Stated goal: Reproduce exactly the lines starting at the line that contains "Recreate this scene" and ending at the line that contains "random.seed(7)". Omit pictures.

** start Extracted information **

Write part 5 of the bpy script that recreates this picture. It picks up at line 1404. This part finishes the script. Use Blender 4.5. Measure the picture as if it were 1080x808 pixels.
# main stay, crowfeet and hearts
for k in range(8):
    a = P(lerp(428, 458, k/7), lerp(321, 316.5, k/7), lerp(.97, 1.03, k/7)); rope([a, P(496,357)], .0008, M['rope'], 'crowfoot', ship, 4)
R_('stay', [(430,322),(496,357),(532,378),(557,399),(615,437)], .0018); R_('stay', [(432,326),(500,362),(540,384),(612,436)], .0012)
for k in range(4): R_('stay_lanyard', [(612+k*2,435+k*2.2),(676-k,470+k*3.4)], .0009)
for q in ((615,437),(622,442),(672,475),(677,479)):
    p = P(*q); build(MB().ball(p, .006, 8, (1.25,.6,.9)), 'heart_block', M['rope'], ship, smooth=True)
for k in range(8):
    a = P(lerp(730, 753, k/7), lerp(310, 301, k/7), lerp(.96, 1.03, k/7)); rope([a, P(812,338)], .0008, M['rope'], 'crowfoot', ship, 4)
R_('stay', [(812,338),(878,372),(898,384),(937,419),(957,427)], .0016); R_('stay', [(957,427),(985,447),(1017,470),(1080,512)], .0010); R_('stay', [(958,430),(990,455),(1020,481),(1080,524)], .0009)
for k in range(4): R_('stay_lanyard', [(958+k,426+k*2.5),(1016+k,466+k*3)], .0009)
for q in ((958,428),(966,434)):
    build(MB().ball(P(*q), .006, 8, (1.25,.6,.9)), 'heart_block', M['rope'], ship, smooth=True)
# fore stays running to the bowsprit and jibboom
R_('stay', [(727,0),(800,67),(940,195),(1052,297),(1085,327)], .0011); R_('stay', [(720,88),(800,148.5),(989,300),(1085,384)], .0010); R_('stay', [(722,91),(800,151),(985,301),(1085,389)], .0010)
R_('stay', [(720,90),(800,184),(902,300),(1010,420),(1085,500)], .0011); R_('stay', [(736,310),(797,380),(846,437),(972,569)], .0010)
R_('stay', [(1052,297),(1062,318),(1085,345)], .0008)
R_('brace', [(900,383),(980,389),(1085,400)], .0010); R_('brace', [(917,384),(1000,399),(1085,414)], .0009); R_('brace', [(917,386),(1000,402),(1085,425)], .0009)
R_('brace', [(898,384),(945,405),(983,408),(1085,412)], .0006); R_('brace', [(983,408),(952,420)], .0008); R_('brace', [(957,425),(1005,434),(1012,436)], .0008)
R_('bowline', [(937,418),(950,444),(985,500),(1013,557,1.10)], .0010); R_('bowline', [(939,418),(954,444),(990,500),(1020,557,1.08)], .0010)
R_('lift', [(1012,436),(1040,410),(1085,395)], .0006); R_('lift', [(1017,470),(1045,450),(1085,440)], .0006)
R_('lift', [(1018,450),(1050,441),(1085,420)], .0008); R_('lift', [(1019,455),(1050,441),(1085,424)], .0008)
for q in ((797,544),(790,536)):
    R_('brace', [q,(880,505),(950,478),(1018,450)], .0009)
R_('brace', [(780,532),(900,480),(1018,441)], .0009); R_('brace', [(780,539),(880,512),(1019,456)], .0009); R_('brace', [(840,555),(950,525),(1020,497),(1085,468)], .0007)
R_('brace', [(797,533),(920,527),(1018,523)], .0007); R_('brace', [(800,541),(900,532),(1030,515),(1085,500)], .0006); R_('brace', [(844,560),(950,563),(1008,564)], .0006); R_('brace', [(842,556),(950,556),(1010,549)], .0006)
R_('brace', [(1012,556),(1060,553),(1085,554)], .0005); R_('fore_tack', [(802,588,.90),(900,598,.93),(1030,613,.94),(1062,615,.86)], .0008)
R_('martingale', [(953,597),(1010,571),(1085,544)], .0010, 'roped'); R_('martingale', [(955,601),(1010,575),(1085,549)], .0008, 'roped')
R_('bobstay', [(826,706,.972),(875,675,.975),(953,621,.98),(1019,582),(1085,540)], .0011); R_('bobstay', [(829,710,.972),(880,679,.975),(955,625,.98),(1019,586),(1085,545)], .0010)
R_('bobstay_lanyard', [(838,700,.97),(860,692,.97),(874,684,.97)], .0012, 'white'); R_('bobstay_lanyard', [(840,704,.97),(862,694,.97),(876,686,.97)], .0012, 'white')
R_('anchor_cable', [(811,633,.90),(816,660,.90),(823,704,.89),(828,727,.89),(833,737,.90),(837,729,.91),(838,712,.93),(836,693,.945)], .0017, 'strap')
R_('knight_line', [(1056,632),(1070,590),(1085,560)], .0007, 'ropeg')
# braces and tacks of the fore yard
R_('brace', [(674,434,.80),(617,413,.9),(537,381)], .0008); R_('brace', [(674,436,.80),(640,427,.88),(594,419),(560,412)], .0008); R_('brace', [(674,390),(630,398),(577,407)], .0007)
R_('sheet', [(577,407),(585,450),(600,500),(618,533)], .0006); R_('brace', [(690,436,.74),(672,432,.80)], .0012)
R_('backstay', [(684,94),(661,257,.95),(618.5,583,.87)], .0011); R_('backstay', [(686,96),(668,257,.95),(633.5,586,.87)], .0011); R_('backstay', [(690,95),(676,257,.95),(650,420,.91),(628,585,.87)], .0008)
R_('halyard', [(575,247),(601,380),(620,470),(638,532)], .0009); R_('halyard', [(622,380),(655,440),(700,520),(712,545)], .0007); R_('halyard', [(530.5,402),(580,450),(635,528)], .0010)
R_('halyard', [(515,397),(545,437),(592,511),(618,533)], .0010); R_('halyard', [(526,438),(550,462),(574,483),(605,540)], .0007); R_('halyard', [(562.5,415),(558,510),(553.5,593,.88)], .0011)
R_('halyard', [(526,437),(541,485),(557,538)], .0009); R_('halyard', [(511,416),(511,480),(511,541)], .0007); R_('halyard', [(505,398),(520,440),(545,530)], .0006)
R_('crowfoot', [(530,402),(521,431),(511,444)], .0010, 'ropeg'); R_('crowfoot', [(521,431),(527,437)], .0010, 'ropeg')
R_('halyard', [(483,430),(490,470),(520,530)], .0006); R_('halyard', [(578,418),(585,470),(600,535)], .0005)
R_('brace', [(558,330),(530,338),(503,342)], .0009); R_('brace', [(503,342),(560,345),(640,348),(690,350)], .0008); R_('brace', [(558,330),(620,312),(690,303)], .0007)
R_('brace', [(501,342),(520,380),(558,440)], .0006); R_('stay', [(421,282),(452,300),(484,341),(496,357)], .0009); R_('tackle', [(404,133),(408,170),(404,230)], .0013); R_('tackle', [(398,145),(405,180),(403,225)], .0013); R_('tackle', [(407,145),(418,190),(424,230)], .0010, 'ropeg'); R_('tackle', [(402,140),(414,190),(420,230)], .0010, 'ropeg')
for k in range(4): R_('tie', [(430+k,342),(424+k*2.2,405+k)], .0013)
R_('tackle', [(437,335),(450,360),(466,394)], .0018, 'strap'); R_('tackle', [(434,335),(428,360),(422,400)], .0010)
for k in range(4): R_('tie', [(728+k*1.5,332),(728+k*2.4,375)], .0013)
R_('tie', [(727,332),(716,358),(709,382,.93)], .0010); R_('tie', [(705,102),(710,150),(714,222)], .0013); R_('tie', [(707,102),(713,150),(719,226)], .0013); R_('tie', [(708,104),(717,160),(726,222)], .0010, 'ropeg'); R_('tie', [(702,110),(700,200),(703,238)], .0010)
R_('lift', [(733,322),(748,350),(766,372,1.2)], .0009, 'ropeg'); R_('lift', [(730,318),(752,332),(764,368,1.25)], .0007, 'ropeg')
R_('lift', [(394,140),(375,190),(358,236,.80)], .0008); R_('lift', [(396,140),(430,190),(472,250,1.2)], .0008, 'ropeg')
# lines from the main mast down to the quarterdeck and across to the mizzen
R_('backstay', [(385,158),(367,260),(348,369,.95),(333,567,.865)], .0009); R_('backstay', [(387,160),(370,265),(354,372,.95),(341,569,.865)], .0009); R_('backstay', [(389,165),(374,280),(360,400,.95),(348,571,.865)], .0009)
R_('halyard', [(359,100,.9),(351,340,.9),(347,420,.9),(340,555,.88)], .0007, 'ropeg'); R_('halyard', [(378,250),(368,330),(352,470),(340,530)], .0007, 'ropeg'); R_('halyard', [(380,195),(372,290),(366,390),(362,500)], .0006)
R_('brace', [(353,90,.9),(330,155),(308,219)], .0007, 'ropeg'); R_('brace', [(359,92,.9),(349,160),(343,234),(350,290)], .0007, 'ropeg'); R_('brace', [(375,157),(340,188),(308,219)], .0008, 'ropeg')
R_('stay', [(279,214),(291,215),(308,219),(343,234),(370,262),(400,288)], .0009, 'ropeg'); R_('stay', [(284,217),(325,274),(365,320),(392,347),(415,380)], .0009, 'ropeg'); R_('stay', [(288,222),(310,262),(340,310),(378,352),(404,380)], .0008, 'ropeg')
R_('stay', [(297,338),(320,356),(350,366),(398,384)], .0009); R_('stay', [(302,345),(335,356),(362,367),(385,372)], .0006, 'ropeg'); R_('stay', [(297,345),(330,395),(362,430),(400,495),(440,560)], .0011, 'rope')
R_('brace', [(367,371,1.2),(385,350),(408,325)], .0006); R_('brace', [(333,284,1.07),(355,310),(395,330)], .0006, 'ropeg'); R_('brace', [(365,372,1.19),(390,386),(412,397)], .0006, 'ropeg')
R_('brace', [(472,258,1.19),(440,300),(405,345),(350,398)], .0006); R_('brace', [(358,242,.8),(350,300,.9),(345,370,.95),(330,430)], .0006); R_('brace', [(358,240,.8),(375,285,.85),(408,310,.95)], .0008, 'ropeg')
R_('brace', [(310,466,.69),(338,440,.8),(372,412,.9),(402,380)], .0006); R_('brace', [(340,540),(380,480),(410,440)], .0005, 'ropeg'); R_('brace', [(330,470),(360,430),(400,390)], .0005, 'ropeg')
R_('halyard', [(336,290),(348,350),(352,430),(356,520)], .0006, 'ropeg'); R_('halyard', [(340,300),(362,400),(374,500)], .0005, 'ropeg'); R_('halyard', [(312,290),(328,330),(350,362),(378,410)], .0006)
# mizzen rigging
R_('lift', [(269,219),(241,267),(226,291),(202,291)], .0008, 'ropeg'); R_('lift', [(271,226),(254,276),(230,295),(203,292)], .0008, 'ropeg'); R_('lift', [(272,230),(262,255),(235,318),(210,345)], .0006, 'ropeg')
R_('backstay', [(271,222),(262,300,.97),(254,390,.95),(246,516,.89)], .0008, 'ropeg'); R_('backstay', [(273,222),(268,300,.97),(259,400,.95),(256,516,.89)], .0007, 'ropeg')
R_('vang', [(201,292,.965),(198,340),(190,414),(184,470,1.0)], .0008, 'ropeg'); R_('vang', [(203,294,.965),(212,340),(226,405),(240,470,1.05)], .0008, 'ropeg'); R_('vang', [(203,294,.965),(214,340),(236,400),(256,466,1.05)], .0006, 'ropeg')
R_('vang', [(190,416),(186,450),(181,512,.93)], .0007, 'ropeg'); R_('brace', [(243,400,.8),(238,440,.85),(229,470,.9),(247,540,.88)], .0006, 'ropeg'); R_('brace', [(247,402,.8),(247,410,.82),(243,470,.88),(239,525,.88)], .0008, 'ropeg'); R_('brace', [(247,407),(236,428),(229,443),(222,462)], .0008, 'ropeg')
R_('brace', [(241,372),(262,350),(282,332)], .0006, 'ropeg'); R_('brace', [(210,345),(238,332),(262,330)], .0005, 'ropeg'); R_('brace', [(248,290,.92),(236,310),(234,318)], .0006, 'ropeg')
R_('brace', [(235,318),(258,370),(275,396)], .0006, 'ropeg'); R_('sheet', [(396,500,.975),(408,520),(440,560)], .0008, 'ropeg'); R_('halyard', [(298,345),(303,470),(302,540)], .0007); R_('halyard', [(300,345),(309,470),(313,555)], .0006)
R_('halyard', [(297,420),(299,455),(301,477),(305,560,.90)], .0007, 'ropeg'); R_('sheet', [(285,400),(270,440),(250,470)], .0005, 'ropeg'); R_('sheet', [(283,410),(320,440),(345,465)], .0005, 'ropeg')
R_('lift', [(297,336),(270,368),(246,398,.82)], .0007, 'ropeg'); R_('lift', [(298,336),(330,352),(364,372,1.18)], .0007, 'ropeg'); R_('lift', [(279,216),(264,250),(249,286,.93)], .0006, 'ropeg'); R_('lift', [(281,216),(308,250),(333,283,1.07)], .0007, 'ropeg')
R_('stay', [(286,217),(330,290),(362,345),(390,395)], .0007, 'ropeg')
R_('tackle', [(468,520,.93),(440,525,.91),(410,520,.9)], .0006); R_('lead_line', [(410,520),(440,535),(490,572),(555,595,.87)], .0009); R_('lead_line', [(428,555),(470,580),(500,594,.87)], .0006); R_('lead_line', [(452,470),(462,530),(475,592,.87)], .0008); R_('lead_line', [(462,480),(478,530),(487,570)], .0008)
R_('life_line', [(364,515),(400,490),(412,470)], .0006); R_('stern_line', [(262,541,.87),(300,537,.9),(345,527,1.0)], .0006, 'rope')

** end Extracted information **
** start Extracted information **

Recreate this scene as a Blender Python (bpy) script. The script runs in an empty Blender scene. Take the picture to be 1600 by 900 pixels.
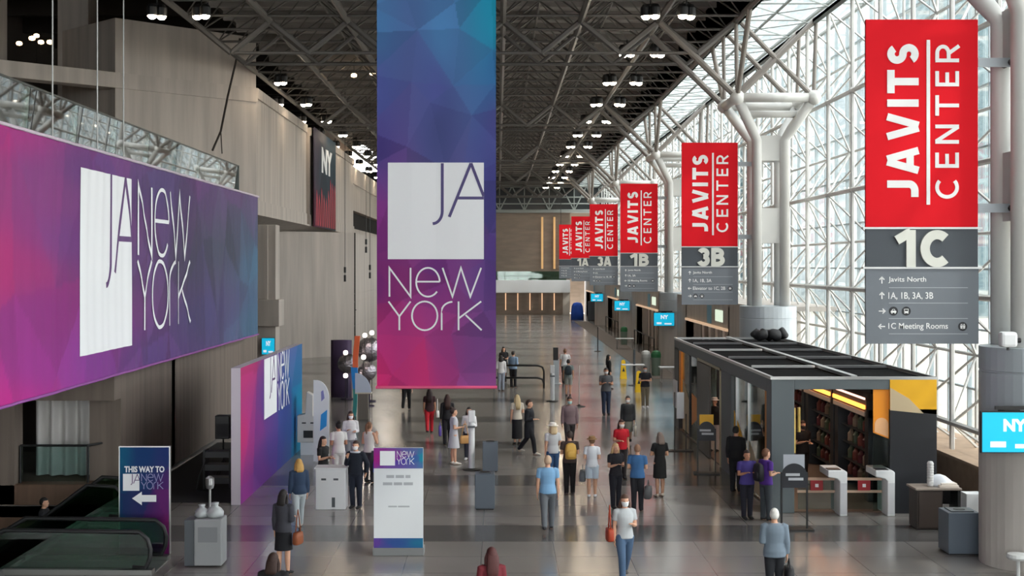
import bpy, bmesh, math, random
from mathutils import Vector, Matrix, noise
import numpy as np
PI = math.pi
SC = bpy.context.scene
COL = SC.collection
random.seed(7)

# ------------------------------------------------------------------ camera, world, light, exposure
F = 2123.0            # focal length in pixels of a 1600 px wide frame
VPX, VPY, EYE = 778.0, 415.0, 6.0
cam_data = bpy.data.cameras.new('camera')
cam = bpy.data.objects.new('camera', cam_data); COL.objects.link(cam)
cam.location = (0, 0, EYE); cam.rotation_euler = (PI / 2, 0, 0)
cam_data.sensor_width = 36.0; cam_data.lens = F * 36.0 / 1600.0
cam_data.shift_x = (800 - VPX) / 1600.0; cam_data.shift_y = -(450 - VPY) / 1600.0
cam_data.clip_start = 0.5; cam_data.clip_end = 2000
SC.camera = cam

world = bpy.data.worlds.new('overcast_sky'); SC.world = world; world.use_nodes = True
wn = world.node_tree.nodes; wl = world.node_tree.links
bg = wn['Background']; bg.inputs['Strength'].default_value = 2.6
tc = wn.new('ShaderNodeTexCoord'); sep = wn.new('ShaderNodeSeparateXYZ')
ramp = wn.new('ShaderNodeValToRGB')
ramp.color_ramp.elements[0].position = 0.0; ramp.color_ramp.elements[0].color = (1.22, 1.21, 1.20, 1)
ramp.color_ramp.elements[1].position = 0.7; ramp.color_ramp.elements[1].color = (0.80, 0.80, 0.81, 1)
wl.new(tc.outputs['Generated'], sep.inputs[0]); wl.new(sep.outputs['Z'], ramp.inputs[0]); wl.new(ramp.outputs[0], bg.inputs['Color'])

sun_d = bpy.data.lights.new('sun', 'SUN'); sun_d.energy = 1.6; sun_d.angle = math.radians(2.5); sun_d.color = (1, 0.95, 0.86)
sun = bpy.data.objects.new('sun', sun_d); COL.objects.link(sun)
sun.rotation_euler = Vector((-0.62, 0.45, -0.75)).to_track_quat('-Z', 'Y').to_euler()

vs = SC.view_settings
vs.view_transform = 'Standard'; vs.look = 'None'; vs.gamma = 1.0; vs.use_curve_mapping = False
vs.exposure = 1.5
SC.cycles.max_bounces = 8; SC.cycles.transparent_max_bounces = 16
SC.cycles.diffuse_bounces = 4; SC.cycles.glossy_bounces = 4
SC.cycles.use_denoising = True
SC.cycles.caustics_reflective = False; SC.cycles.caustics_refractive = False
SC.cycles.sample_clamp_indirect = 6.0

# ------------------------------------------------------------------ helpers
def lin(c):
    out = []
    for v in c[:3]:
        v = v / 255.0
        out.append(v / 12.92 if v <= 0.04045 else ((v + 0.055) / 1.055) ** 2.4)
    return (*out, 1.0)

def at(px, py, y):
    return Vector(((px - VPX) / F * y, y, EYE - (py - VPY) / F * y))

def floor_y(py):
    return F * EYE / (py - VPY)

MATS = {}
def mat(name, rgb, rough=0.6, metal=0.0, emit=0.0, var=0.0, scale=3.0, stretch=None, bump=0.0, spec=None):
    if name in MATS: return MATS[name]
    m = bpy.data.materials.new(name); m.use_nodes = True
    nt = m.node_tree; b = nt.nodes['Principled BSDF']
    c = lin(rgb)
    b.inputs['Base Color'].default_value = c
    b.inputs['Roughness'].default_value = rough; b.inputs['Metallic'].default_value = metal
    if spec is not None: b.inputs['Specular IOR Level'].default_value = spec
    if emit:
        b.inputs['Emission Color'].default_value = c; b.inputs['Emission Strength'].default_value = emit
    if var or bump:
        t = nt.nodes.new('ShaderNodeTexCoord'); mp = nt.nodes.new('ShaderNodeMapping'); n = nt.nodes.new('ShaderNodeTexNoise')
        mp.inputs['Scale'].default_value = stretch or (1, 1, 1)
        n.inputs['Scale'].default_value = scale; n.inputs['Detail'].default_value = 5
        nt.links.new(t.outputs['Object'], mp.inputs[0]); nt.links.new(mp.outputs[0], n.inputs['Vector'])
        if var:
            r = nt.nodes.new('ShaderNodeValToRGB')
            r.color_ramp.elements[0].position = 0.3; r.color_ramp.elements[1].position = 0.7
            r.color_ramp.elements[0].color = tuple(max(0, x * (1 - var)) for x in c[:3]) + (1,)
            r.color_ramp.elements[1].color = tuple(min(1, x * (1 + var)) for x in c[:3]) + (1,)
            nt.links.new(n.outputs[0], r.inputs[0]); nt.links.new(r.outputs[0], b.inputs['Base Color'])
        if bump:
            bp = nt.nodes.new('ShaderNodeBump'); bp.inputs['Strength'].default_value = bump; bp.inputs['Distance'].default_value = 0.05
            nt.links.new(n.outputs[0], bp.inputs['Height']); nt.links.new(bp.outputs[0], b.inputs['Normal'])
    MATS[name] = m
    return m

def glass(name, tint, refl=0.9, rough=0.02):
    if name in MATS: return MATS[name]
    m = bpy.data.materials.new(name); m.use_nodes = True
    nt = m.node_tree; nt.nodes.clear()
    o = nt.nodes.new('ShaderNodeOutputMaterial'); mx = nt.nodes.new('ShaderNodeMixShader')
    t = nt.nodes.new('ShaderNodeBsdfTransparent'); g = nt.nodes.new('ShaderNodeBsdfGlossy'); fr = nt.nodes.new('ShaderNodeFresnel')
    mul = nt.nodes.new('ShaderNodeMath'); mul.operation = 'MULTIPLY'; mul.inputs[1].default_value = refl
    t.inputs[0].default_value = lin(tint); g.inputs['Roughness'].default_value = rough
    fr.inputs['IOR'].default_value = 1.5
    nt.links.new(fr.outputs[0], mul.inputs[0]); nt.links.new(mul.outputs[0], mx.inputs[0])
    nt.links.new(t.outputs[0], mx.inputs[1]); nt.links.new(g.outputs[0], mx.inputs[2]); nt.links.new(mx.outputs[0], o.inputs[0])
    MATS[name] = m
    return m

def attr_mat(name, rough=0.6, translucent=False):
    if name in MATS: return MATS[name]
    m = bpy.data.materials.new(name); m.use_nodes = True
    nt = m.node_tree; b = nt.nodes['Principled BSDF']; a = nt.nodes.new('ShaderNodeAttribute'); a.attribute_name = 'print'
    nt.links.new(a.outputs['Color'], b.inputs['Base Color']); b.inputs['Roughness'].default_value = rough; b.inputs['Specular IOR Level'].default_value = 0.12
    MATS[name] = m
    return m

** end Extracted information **

Solution for this problem:
Recreate this scene as a Blender Python (bpy) script. The script runs in an empty Blender scene. Take the picture to be 1600 by 900 pixels.
import bpy, bmesh, math, random
from mathutils import Vector, Matrix, noise
import numpy as np
PI = math.pi
SC = bpy.context.scene
COL = SC.collection
random.seed(7)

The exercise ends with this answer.